While all attention is currently being paid to the plans and policies of Boris Johnson and Jeremy Hunt, how long are they actually likely to remain as prime minister?

The position of the governing Conservative Party has been perilous since the general election called by Theresa May in 2017, in which no single party was able to win a majority of seats in the House of Commons.

This meant that the Conservatives had to strike a "confidence and supply" deal with the Northern Irish Democratic Unionist Party (DUP) in order to be able to govern.

The government's position has become even more precarious since then. Four members of the Conservatives have left their party, principally regarding policy disagreements over Brexit, and the arrangements with the DUP have become increasingly fraught for similar reasons.
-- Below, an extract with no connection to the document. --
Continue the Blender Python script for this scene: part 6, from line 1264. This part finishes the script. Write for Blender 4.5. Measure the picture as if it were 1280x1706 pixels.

If we include DUP votes, the government currently only has a working majority of five MPs in the Commons. This could be about to get worse as a by-election has been called in Conservative MP Chris Davies' constituency after he lost a "recall petition" that was triggered when he was found guilty of fraudulently claiming MP expenses.

In a somewhat perplexing move, the Conservatives have chosen to reselect Davies as their candidate in the by-election despite his association with this offence and the almost certain anger that this has caused among his constituents. Liberal Democrats previously held the seat, and it currently appears very likely that they could retake it. This would bring the government's working majority down to only three MPs.

Theoretically, this is still enough for the government to be able to function. However, it requires every single Conservative and DUP MP to vote with the government – provided no opposition MPs choose to vote with the government. This means that every single vote going through the Commons is on a knife-edge for the government; all it would potentially take to cause a defeat would be for two Conservative MPs to rebel.

The danger for the government here is accentuated even further when we consider the immense controversy of the Brexit issue that is likely to still dominate Parliamentary business in the coming months. Multiple Conservative MPs highlighted it recently, making public their intention to vote against the government in a "confidence motion" if the government were to pursue a no-deal Brexit.

A confidence motion, if lost, is capable of bringing down the government and triggering a general election. There is already talk that opposition MPs may try to bring such a motion on the very first day of the new PM's term, particularly if it is Boris Johnson who wins the Conservative leadership contest, as is currently expected.

It seems probable that the government would survive such an early confidence motion, as its own MPs will likely not have any reason to rebel at this point. However, if a no-deal Brexit becomes the stated policy aim of the government (which both Johnson and Hunt appear to have committed to if they cannot get the deal they want from Brussels), the government could be brought down very quickly.

At this point, it seems extremely unlikely that the Conservatives would be able to win a majority in any general election if they have not yet delivered Brexit. This is because the Brexit Party is almost certain to steal large numbers of Conservative votes, making it that much harder for the Tories to win marginal seats.

That said, depending on the position they eventually adopt on Brexit, the main opposition Labour Party may also lose votes to the Liberal Democrats, meaning they too might not be able to form a majority government. 

Based on current polling, however, it seems most likely that a "progressive coalition" between Labour, the Liberal Democrats, and perhaps the Scottish and Welsh nationalist parties, could be the most likely eventuality in Britain's new divided, multi-party politics.

What seems very unlikely, however, is that the next Conservative PM will survive long if they pursue the Brexit policies they currently advocate. 

There are enough MPs in their own party to bring them down, and in the resultant election almost certain to occur before Brexit is implemented, the party could well be annihilated by the Brexit Party, ensuring that the new Prime Minister has no chance of being returned to power.

In this way, whether it is Johnson or Hunt that wins, they may not be around as prime minister for very long.